While local media described the situation in the city as calm overall, this was interrupted by an explosion that rocked Gao early on Monday, in what appeared to be an isolated incident. There was no immediate word on casualties or what the target may have been. Witnesses said the blast appeared to have been in the north of the city, near a checkpoint, which had been the target of suicide attacks on Friday and Saturday.

The AFP news agency, meanwhile, reported that a French combat helicopter had bombed a police station in Gao, which was the site of Sunday's firefight between Malian soldiers and Islamist rebels.

Malian media have quoted French military sources who said that Sunday's fighting began after rebels used boats to enter the center of Gao. The ensuing gun battle lasted for several hours.

Militants from the Movement for Oneness and Jihad in West Africa (MUJAO) claimed responsibility for launching the attack on government troops in the town.

"Today God's faithful successfully attacked the Malian army, which let the enemies of Islam come to Gao," said Abou Walid Sahraoui, a spokesman for the group, referring to an attack carried out on Saturday. "MUJAO also claims the suicide bombing yesterday that made the Malian soldiers flee."

A French-led military force, backed up by air support, has retaken most of the towns in northern Mali, which had been held by Islamist rebels for most of the past year.
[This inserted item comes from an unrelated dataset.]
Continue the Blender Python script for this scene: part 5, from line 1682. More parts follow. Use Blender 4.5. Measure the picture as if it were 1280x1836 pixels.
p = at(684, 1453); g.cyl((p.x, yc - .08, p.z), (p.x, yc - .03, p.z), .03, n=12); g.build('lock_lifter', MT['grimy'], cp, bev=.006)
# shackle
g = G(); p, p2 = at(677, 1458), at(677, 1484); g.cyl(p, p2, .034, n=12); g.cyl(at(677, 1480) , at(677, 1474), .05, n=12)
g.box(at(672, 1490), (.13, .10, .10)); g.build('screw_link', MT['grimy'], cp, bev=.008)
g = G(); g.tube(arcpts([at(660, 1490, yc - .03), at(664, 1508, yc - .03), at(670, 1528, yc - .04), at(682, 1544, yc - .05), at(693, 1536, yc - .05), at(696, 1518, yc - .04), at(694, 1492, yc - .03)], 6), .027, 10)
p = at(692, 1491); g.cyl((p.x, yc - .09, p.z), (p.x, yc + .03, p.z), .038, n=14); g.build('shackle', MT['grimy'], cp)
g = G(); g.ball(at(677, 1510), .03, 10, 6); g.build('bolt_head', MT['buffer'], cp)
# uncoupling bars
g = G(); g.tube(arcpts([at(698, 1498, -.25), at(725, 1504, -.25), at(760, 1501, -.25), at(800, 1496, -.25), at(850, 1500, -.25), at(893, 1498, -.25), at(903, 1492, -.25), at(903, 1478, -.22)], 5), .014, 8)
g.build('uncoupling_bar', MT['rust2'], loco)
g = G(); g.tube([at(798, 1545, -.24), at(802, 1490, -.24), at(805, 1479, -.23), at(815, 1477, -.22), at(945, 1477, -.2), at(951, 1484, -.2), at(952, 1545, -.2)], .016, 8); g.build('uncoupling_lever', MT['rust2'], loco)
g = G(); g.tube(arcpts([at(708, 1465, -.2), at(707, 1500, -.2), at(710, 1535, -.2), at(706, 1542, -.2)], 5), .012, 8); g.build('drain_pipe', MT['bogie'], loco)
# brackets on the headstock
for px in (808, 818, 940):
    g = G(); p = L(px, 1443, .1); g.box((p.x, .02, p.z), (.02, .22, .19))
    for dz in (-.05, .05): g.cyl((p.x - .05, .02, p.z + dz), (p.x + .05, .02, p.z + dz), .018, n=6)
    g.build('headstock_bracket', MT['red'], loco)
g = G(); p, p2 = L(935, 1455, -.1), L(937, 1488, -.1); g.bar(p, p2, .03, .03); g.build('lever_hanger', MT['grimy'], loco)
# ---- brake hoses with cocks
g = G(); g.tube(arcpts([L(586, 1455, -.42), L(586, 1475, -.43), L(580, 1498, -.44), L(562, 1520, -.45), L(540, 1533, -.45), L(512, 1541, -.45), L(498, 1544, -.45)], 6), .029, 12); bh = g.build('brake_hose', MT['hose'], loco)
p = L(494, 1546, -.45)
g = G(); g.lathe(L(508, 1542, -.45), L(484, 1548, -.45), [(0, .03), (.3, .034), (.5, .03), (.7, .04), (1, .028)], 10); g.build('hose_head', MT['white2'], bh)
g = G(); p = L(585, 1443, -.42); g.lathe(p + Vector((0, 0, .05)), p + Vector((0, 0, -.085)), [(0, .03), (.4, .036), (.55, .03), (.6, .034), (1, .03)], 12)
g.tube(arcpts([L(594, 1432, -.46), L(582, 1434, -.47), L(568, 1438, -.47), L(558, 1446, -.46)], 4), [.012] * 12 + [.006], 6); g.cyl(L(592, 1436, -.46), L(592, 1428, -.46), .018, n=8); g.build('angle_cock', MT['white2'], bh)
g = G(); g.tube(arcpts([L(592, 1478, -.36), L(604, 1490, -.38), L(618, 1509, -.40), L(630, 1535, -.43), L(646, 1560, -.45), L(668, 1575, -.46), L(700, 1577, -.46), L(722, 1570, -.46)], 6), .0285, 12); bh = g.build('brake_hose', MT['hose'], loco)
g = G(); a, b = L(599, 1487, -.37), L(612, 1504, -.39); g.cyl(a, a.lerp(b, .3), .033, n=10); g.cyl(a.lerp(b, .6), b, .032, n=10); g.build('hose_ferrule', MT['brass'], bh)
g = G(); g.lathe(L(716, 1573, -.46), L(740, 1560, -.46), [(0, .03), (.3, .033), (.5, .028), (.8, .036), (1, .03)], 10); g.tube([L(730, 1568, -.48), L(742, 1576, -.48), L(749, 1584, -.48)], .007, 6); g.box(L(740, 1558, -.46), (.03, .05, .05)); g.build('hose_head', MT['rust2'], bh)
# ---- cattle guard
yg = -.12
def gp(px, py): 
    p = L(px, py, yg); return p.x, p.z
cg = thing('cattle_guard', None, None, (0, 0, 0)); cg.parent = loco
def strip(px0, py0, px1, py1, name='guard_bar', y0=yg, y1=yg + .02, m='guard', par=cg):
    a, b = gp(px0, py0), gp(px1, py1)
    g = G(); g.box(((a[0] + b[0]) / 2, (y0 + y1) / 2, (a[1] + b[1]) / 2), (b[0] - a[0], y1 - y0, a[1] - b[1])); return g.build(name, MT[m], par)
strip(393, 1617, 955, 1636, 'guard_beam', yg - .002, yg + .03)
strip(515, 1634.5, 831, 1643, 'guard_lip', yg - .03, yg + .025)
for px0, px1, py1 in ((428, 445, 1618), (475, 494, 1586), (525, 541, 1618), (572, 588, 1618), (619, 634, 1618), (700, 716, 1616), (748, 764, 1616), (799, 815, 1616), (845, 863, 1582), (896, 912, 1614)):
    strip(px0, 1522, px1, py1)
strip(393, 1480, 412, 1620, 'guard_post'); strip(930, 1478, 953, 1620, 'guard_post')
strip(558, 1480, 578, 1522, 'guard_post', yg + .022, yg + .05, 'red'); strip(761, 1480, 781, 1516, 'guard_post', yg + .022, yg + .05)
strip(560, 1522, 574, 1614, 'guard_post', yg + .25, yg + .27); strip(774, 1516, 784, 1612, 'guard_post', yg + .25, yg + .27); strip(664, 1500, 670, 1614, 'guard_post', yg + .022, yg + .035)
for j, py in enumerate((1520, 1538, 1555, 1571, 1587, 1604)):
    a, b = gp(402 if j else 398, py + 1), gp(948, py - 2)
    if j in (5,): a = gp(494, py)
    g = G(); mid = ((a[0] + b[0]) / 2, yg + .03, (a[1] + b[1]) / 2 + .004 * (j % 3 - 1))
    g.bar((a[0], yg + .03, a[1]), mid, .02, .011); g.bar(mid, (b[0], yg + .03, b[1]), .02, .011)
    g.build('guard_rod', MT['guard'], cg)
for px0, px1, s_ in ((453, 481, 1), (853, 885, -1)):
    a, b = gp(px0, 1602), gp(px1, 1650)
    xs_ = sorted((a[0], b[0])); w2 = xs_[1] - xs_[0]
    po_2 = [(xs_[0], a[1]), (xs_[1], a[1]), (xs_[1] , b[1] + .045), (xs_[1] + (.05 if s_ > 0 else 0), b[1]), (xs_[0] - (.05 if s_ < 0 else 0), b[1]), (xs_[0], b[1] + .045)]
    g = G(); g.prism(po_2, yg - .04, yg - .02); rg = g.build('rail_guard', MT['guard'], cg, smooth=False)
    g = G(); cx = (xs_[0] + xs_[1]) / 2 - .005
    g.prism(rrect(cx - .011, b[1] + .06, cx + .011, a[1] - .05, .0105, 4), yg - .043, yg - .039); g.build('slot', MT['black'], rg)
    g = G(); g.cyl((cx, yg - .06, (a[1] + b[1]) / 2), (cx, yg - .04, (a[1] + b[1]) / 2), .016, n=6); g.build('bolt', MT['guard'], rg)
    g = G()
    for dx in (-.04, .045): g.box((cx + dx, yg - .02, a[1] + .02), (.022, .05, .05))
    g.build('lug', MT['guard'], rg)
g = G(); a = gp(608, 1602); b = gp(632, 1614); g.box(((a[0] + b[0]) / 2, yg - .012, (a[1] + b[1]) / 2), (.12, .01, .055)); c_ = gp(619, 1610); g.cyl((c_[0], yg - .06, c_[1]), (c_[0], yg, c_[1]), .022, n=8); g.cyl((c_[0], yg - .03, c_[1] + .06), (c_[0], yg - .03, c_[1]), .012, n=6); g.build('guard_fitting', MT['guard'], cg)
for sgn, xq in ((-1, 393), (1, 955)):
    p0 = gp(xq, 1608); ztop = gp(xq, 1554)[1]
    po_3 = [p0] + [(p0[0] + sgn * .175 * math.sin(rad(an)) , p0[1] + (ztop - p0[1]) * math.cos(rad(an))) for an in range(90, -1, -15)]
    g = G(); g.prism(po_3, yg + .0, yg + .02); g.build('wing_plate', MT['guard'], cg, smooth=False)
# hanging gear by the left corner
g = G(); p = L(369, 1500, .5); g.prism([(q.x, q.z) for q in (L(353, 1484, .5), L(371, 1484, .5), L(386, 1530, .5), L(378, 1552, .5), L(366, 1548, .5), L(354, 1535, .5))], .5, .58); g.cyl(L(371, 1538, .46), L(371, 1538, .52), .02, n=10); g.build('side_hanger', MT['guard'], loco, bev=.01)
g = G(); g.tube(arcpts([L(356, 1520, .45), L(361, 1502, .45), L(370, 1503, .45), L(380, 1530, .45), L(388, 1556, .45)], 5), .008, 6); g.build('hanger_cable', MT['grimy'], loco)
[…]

Northern Mali had fallen into the hands of the troops after an ill-fated military coup plunged the country into chaos. Ironically, the officers who launched the coup, said they had done so because they were unhappy with how the government was handling a revolt by Tuareg rebels in the north.

French President Francois Hollande sent in his country's troops one month ago after Mali's interim president, Dioncounda Traore, asked for help to stop a rebel advance towards the capital, Bamako.